[WRITTEN TASK] Determine how many lines include the word "follow", then give that number and nothing more.
[BEGIN]
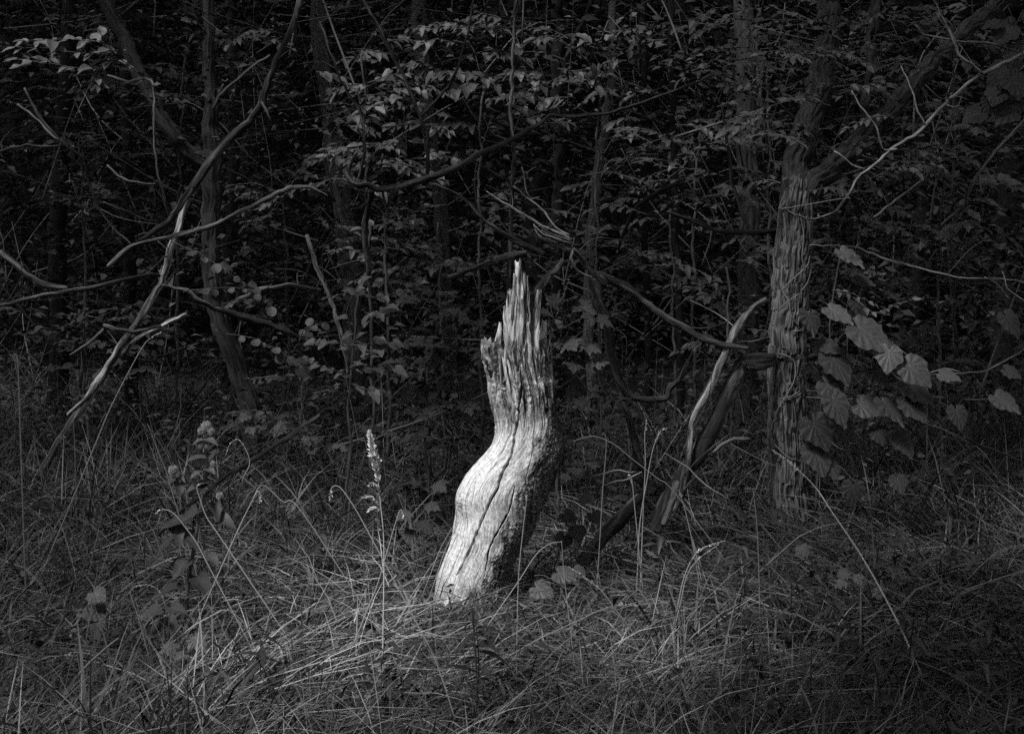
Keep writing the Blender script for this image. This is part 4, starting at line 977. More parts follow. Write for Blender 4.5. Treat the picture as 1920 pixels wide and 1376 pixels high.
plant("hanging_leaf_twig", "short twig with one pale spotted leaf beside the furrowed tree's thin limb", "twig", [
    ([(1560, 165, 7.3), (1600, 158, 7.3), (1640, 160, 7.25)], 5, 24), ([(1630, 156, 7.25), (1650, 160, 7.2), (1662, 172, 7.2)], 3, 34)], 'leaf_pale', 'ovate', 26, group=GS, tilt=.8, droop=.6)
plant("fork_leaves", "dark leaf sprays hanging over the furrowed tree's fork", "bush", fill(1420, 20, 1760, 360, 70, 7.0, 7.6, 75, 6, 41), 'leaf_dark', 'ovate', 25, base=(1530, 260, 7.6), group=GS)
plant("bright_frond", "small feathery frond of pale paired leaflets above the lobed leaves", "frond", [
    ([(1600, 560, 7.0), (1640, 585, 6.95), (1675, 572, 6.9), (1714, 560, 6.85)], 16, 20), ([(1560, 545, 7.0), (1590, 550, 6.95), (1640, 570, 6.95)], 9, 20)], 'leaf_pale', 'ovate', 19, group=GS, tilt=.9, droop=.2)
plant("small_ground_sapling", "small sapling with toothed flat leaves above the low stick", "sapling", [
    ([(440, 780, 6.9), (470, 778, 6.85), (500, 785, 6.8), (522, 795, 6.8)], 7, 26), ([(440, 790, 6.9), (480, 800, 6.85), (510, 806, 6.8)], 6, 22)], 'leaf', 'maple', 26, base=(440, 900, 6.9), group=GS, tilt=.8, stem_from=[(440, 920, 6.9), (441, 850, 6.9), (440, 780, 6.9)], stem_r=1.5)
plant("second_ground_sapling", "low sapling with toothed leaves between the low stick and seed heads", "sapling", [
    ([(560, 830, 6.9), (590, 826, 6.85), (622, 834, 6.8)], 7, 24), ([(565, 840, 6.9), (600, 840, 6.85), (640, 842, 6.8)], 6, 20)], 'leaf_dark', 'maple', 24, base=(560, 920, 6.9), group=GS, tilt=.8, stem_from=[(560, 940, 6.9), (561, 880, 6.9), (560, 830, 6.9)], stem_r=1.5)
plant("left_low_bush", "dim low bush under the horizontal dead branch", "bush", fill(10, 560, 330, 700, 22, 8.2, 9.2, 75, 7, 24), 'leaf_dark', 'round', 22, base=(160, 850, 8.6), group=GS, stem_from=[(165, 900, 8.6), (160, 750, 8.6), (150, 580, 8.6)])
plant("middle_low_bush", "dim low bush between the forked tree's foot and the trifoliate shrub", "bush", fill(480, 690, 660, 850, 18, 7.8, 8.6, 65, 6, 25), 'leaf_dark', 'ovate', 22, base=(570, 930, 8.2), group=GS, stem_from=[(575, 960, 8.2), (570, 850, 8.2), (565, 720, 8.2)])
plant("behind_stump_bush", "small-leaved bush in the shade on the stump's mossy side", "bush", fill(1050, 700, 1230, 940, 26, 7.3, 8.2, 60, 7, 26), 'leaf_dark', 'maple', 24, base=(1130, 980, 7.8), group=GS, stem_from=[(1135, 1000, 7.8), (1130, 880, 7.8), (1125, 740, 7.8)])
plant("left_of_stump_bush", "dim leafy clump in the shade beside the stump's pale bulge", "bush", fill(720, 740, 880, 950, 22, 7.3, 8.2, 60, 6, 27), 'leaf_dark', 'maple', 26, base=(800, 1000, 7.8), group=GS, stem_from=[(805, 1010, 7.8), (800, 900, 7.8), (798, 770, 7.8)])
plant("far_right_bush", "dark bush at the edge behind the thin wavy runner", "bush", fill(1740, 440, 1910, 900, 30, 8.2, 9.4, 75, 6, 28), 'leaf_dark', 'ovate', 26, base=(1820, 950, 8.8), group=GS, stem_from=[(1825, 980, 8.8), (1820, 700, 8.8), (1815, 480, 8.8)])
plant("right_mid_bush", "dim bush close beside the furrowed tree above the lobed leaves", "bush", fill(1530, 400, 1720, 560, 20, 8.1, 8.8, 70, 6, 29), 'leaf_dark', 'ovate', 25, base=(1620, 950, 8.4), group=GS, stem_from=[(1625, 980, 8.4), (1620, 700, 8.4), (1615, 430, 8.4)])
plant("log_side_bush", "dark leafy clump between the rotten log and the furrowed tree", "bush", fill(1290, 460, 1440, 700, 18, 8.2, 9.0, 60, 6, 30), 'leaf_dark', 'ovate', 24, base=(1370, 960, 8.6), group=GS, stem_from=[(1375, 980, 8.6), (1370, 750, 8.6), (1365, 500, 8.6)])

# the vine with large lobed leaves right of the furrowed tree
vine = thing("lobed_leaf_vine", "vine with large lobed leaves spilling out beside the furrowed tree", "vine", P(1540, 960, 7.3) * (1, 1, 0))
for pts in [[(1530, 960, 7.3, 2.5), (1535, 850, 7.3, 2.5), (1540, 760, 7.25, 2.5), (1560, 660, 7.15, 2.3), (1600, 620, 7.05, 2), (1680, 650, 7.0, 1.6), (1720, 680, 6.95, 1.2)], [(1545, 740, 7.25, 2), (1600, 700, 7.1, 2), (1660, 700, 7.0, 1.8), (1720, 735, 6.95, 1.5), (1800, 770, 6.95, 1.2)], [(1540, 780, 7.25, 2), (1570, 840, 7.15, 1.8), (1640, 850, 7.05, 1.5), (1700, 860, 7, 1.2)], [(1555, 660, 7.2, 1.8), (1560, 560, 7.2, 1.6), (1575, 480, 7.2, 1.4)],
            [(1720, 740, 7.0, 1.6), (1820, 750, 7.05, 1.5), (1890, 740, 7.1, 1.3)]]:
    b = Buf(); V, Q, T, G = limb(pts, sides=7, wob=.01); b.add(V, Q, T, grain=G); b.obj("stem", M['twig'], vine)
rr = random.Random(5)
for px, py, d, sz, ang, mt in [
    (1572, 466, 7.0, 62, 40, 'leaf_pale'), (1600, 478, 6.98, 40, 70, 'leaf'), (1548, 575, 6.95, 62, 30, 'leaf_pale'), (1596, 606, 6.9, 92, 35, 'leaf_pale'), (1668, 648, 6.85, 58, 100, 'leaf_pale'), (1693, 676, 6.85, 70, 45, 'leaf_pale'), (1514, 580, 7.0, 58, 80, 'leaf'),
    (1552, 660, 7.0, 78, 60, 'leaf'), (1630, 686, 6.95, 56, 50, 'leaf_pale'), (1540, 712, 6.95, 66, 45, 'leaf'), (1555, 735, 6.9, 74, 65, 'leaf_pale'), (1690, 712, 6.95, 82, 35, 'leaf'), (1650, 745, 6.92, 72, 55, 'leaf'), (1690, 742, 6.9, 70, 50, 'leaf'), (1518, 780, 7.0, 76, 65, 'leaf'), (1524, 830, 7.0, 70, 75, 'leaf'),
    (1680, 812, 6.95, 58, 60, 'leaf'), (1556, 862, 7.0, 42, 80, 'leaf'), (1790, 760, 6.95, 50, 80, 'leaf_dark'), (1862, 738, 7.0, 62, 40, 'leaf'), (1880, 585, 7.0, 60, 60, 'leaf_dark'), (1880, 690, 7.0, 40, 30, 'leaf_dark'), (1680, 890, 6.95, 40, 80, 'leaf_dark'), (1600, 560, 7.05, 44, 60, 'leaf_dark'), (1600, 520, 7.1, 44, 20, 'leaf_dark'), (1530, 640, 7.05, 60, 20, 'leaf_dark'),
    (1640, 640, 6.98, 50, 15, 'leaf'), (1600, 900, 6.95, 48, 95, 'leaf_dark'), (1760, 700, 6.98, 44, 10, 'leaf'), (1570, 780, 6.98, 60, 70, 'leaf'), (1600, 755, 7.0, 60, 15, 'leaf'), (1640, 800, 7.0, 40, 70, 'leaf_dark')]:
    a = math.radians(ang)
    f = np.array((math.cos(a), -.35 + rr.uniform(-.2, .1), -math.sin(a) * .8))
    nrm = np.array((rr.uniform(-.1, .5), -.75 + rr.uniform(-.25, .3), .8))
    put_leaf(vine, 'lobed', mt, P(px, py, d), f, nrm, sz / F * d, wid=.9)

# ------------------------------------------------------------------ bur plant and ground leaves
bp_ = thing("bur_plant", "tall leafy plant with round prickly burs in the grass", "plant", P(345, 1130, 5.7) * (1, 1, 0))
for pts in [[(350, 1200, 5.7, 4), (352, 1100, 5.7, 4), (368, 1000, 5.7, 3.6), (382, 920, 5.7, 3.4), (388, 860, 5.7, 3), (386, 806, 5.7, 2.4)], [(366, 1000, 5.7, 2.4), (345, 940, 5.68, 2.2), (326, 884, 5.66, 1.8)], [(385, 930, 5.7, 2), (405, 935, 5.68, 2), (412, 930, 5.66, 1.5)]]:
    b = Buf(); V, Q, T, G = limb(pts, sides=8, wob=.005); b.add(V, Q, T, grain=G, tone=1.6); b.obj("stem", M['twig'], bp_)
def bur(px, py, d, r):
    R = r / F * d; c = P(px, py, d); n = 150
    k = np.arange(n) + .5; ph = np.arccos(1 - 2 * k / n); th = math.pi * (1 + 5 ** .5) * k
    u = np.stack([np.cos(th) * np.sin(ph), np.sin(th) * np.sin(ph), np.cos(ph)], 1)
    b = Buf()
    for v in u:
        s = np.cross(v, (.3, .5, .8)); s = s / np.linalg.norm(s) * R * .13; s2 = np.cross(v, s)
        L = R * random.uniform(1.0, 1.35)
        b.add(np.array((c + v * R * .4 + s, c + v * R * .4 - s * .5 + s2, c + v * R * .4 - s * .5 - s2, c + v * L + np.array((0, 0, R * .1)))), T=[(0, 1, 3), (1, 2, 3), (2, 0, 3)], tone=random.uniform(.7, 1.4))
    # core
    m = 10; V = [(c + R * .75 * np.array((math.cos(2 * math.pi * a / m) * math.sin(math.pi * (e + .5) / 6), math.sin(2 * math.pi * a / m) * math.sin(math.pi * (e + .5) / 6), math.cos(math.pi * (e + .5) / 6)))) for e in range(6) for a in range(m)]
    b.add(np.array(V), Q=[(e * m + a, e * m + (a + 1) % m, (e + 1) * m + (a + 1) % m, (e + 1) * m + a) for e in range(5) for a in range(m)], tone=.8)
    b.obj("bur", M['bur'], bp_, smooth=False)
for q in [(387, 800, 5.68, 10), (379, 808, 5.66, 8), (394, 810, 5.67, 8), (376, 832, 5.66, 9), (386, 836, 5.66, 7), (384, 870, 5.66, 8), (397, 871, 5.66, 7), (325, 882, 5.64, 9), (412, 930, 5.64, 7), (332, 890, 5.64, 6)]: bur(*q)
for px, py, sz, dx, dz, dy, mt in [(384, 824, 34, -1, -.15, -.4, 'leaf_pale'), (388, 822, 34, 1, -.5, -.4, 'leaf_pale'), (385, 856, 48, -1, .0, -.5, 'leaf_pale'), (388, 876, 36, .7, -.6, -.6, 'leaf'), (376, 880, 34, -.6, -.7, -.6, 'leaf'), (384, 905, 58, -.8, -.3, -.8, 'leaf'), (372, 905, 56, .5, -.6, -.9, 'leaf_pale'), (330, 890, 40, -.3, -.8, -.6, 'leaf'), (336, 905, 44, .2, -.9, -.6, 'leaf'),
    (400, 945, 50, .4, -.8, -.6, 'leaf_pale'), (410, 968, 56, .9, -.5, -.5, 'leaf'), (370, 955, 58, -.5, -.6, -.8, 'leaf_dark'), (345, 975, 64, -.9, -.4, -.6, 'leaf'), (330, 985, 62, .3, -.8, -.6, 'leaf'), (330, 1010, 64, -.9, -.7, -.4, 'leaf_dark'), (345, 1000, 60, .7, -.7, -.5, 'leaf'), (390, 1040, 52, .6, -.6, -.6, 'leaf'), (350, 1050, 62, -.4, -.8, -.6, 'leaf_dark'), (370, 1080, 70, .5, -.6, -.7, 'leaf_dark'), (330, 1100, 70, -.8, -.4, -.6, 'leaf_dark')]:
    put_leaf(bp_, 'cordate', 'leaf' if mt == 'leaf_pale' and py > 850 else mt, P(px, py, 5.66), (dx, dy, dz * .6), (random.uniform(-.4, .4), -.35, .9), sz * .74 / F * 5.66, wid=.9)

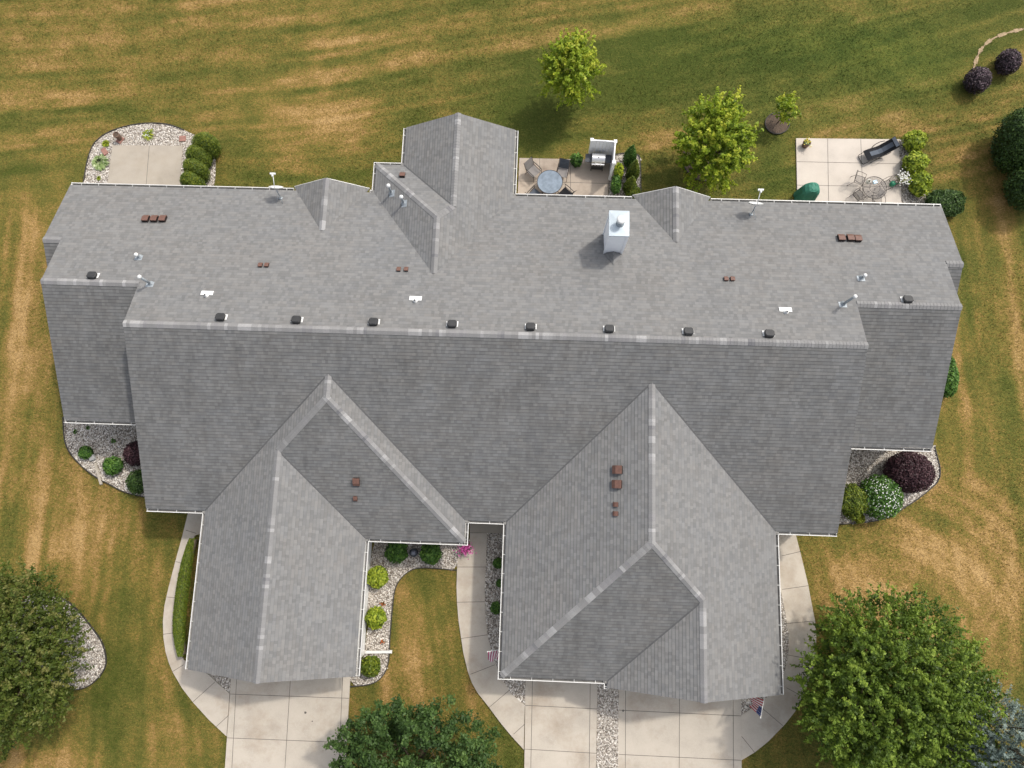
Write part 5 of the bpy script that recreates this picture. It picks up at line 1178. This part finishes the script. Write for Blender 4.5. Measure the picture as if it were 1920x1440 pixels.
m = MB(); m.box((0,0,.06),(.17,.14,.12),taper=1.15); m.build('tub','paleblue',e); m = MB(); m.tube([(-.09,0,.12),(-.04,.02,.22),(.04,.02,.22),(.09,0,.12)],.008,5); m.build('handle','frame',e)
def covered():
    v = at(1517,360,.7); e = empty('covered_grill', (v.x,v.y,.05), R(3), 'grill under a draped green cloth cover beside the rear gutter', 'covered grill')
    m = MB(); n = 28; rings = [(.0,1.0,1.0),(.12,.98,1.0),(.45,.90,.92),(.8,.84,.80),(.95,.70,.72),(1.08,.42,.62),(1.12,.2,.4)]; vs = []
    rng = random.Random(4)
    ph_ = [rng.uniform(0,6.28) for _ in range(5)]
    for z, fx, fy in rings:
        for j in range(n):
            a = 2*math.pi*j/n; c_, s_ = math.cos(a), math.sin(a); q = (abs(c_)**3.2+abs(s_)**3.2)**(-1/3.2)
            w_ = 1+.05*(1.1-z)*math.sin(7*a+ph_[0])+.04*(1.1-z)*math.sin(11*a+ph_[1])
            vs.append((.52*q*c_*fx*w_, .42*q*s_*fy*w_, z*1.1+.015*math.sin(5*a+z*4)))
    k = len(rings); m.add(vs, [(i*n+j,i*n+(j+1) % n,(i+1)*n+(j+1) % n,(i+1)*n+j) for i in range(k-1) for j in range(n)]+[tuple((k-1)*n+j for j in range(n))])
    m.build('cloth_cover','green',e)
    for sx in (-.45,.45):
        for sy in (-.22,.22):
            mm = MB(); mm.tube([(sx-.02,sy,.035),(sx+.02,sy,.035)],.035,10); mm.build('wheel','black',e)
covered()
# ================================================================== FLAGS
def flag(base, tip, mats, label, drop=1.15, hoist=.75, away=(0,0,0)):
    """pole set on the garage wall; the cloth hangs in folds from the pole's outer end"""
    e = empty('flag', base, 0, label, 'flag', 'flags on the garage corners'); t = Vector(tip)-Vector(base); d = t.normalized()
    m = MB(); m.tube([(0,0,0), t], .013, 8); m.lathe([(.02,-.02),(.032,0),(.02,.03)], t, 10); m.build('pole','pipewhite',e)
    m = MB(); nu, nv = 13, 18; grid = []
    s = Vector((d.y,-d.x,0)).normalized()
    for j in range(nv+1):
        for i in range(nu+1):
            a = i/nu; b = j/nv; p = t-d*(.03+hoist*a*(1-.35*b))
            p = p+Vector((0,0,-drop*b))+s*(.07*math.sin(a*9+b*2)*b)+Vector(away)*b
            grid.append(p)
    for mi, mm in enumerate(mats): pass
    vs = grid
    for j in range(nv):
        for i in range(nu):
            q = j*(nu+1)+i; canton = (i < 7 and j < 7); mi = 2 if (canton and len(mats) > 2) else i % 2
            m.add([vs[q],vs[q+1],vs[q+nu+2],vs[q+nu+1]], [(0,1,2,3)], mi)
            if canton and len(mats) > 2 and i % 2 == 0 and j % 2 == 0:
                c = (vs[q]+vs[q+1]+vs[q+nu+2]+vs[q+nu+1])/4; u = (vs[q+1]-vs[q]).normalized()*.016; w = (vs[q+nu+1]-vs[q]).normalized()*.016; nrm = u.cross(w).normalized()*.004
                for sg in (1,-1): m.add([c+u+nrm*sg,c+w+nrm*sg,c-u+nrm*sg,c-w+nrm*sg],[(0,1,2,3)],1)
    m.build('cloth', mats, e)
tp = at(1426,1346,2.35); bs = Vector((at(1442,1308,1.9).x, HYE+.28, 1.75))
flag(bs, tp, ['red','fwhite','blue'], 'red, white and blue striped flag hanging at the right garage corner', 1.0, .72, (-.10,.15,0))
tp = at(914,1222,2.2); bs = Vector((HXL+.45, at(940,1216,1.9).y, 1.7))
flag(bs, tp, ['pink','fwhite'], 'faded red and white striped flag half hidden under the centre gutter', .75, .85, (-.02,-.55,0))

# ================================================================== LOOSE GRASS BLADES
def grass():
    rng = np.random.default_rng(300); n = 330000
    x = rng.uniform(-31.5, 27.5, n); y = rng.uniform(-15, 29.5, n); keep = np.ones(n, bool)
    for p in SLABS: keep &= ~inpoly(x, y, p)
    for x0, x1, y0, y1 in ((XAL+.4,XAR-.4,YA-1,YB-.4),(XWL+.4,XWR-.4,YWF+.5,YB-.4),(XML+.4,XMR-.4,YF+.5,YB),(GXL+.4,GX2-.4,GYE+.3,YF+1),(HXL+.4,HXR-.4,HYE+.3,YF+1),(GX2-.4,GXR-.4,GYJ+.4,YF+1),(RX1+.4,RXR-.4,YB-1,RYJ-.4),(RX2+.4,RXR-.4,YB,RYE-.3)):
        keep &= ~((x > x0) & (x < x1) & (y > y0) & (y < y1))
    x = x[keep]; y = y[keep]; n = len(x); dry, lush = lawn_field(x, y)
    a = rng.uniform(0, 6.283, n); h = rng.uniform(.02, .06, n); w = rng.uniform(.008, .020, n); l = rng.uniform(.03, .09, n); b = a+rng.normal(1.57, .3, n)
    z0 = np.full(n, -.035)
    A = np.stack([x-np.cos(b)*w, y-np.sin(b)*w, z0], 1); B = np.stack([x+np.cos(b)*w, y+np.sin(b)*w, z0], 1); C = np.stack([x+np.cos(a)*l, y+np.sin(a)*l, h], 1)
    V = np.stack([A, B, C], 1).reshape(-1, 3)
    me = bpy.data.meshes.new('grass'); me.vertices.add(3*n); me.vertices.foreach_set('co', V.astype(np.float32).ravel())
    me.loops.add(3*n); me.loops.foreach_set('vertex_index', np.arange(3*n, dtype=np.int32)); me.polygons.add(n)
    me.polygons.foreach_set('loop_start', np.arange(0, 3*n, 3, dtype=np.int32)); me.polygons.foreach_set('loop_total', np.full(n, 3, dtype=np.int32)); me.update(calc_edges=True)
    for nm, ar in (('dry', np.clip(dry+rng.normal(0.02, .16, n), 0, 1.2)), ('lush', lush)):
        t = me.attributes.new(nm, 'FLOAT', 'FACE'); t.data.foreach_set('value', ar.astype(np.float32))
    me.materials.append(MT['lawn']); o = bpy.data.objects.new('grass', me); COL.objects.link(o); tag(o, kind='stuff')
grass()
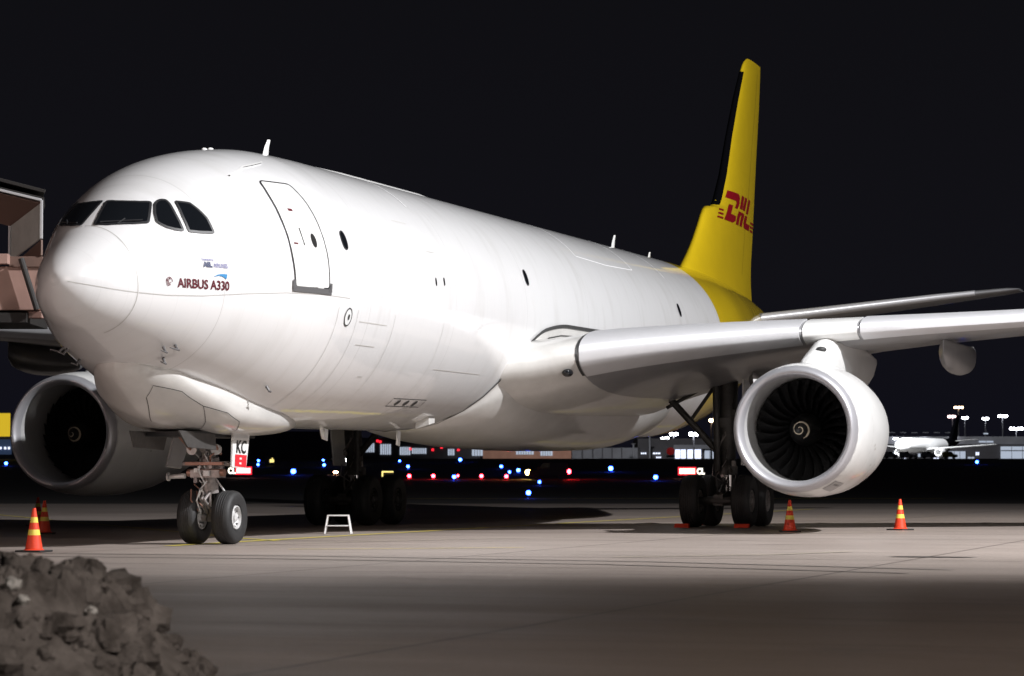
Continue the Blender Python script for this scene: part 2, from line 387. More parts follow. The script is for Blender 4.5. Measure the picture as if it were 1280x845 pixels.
[END]
[TASK SOLUTION] 2